The Los Angeles Municipal Code (LAMC) defines a “tenant” as “A tenant, subtenant, lessee, sublessee or any other person entitled to use or occupancy of a rental unit.” (People v. Venice Suites, LLC (2021) 71 Cal.App.5th 715, 729 [citing LAMC, § 151.02].) The LAMC further provides, “Housing accommodations in hotels, motels, inns, tourist homes and boarding and rooming houses, provided that at such time as an accommodation has been occupied as the primary residence of one or more of the same tenants for any period more than 30 days such accommodation shall become a rental unit subject to the provisions of this chapter.” (Ibid.)

It is undisputed that each Plaintiff resided at Millennium House for at least four months. (UMF 12-16.) Because Plaintiffs each occupied Millennium House as their primary residence for more than thirty days, Millennium House was a “rental unit” and Plaintiffs were “tenants” under the LAMC. Plaintiffs therefore possessed a sufficient property interest in Millennium House to bring their claim for private nuisance.

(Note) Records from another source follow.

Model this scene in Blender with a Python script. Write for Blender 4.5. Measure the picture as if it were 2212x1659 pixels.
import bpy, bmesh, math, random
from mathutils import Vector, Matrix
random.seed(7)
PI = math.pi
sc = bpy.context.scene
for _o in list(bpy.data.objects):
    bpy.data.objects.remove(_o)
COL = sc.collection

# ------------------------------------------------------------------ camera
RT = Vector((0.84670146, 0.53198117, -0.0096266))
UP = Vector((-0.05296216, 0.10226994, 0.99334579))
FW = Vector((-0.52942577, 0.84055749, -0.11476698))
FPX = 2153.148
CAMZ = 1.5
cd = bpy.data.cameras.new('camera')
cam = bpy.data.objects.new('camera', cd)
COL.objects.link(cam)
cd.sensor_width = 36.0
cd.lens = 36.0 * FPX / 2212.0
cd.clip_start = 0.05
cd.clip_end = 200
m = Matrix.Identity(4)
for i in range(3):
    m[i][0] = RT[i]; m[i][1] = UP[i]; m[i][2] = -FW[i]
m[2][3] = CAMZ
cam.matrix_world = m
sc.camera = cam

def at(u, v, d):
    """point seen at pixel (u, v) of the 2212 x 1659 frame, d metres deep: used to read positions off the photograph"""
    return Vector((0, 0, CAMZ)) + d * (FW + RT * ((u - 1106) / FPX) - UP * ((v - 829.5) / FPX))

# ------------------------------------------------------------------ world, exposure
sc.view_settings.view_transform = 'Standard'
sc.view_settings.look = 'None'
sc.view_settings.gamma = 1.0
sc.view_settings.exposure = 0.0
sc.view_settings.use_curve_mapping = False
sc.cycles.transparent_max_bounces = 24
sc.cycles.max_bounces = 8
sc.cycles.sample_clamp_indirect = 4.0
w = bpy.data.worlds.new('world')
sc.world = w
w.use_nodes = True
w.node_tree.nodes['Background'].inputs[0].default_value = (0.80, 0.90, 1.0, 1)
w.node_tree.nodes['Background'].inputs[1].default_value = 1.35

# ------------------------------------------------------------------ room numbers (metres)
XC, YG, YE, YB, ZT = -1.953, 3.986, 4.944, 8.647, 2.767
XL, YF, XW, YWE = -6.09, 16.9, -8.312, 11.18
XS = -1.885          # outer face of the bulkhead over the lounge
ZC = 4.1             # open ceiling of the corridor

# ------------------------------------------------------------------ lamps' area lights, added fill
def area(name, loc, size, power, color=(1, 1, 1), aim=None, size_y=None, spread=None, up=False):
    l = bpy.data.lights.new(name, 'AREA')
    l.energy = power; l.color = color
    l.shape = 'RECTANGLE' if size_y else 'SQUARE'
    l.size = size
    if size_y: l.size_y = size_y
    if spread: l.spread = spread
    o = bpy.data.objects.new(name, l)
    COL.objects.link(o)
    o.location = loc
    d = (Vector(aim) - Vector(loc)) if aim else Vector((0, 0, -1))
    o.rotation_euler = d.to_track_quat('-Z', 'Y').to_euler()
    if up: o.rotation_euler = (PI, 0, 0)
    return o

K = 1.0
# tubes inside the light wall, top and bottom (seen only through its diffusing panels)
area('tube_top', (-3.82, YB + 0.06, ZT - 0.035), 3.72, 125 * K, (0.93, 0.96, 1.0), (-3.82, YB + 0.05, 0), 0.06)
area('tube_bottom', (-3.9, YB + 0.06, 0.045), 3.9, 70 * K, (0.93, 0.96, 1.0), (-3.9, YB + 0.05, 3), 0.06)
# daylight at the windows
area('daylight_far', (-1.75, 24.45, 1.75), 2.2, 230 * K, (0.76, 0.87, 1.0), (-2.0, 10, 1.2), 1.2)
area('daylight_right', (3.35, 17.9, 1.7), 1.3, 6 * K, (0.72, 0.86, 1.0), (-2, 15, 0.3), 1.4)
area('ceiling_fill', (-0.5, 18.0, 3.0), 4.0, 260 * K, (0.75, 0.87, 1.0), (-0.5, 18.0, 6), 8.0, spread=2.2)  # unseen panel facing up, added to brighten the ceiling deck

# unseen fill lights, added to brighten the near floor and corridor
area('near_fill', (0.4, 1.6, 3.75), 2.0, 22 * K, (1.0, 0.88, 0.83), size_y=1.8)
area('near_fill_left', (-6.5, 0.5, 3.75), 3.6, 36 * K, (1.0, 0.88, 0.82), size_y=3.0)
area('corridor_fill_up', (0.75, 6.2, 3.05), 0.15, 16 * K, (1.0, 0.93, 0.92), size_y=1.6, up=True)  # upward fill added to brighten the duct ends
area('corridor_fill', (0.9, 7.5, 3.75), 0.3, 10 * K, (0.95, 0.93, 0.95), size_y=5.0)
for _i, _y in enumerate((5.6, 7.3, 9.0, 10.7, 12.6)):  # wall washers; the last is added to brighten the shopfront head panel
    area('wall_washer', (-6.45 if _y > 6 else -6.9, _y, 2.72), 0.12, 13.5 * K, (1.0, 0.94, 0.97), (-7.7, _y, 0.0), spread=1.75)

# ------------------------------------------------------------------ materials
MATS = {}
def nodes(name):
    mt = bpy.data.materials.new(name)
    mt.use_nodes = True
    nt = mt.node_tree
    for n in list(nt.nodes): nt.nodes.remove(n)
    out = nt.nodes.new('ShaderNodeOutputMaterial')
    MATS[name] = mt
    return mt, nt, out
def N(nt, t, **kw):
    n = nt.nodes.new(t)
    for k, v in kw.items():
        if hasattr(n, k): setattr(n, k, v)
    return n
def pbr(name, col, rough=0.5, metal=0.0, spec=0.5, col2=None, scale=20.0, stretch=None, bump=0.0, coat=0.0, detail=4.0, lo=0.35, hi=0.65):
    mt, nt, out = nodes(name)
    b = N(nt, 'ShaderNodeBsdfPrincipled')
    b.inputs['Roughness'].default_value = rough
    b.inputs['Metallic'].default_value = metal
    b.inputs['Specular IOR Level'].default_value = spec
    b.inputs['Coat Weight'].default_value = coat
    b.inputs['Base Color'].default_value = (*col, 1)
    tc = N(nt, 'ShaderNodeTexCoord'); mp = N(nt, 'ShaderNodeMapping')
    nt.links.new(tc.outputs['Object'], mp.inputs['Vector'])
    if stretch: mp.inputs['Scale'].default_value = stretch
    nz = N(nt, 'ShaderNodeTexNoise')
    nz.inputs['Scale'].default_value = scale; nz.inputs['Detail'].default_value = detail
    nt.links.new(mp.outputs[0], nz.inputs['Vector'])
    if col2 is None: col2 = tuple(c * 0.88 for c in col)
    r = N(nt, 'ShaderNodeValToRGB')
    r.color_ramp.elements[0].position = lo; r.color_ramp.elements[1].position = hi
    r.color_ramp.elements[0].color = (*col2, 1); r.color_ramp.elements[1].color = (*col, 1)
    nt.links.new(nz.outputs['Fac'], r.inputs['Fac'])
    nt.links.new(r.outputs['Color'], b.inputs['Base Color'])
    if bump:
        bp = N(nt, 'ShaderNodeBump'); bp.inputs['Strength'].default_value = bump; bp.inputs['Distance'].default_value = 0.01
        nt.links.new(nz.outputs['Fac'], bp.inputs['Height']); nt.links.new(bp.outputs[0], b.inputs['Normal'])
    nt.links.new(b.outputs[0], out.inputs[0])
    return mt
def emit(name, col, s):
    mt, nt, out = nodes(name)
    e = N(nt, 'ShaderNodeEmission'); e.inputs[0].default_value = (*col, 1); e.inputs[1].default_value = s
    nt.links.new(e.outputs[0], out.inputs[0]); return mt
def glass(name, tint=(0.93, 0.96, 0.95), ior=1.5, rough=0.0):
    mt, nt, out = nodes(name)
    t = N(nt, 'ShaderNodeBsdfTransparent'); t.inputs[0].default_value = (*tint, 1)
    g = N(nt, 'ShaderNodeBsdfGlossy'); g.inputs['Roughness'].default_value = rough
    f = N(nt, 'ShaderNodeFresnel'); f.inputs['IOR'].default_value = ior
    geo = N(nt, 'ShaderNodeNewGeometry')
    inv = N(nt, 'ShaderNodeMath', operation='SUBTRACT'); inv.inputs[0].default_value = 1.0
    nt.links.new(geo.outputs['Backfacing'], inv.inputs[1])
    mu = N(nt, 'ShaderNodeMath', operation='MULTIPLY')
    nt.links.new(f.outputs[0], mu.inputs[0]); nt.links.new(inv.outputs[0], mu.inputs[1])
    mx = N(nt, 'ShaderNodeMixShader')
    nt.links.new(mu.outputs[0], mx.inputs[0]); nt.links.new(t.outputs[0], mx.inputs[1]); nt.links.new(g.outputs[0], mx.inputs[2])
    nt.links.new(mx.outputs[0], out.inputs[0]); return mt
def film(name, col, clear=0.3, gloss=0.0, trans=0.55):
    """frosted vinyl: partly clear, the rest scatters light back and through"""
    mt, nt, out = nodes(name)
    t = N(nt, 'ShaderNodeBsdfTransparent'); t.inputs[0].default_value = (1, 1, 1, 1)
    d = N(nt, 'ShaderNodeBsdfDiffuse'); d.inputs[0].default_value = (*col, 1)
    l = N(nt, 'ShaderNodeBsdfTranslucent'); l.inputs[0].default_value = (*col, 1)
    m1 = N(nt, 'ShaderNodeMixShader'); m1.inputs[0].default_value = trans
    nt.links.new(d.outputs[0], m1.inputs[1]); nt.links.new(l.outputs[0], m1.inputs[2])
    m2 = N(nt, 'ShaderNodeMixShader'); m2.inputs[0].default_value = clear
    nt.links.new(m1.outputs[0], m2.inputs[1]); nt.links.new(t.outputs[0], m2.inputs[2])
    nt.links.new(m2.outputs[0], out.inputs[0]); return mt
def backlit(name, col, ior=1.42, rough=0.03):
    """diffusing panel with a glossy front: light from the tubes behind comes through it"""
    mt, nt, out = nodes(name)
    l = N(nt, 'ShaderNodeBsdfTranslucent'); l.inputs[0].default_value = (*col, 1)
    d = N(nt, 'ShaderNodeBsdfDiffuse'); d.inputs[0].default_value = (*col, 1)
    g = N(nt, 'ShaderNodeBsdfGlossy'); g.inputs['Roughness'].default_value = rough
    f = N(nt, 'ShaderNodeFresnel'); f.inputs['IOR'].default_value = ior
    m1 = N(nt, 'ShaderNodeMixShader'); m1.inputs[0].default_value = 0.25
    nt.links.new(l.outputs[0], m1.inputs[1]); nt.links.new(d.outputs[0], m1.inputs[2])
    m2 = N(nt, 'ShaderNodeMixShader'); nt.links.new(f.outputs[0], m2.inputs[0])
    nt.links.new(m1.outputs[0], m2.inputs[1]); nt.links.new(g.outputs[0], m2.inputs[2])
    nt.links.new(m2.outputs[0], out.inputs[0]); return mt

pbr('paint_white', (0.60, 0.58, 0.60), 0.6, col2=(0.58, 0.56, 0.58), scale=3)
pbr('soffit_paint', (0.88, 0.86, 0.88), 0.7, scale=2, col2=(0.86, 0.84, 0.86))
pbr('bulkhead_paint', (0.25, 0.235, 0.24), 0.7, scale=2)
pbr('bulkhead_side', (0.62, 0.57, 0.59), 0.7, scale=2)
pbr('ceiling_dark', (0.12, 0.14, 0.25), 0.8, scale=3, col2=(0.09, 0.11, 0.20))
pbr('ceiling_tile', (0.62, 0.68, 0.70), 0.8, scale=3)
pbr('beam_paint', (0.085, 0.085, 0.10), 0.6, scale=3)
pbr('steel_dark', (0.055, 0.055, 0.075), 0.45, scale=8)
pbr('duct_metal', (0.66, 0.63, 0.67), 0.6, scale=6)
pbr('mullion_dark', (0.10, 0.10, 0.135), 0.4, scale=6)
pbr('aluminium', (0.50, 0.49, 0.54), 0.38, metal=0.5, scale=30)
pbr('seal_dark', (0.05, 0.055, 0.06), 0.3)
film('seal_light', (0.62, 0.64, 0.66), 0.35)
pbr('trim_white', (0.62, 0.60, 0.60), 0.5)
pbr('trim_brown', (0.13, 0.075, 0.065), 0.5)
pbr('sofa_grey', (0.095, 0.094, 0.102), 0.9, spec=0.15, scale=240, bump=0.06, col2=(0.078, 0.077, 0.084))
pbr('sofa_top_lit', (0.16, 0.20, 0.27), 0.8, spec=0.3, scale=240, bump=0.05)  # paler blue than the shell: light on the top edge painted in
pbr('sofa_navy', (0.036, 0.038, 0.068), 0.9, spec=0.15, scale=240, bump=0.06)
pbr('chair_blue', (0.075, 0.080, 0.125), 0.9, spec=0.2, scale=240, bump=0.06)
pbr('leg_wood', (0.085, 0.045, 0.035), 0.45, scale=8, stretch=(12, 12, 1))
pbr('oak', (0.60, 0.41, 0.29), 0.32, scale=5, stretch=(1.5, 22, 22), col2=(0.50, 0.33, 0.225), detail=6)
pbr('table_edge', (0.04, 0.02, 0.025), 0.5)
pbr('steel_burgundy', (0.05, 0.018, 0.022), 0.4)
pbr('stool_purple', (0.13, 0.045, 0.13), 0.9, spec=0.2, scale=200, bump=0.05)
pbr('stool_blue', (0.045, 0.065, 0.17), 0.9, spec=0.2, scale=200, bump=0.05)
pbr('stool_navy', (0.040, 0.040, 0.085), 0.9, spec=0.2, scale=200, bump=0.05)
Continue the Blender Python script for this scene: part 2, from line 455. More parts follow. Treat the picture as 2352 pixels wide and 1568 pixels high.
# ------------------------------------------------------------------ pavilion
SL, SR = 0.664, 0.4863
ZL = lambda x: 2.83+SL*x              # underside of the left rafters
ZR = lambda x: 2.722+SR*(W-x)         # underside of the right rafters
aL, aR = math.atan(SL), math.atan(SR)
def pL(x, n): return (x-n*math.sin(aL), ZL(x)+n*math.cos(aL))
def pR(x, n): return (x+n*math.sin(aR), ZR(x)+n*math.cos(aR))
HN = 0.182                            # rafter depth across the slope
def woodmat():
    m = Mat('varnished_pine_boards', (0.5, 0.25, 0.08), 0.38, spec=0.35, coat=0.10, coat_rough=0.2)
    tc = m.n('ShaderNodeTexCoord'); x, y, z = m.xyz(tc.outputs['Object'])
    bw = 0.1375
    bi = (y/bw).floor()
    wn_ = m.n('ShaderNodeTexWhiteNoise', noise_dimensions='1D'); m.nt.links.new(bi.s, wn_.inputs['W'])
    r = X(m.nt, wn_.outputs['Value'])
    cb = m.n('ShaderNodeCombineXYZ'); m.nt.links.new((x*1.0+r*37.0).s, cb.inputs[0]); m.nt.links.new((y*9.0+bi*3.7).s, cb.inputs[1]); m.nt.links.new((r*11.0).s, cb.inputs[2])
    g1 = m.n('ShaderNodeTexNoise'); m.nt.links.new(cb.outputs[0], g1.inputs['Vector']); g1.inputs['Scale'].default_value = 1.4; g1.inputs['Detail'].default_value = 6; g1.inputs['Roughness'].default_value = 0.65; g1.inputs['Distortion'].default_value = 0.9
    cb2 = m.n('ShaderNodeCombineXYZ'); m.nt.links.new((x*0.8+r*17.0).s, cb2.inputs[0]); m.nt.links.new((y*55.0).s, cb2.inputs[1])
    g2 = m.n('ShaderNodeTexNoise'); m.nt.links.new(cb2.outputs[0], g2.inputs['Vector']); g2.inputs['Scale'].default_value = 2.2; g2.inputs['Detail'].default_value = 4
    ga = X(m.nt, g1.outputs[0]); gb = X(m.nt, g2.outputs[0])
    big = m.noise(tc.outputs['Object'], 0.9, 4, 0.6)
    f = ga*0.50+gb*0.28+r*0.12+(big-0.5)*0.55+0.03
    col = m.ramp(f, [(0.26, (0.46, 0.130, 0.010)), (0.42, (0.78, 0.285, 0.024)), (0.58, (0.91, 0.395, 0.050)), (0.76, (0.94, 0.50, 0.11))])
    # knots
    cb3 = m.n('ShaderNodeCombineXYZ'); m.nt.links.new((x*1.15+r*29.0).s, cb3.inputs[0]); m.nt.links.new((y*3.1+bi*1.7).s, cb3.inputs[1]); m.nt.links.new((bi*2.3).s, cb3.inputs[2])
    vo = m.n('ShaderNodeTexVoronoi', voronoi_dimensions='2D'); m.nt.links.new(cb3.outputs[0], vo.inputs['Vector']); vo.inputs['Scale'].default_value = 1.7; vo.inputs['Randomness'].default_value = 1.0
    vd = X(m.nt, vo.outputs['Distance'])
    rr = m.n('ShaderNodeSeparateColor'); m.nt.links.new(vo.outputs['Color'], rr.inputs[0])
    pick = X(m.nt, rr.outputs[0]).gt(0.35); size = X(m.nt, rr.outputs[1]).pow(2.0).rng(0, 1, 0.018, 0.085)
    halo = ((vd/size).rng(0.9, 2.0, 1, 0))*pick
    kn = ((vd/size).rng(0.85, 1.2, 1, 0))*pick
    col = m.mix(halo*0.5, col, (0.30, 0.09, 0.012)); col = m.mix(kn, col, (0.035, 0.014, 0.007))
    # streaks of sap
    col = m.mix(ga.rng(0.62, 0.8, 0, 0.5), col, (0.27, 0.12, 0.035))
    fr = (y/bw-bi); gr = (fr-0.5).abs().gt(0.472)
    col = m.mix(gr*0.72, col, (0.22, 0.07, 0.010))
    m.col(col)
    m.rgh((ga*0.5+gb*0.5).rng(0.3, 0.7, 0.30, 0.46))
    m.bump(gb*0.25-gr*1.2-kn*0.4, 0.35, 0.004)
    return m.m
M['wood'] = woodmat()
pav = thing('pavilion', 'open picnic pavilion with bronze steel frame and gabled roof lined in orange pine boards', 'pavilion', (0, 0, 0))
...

The Court also finds Plaintiffs’ evidence sufficient to show a triable issue of material fact as to their entitlement to punitive damages against Defendants. “A nuisance may be either a negligent or an intentional tort. If the latter, then exemplary damages are recoverable.” (Stoiber v. Honeychuck (1980) 101 Cal.App.3d 903, 920.) A landlord’s failure to remedy defective conditions in a property despite full knowledge is sufficient to support recovery of punitive damages. (Ibid.)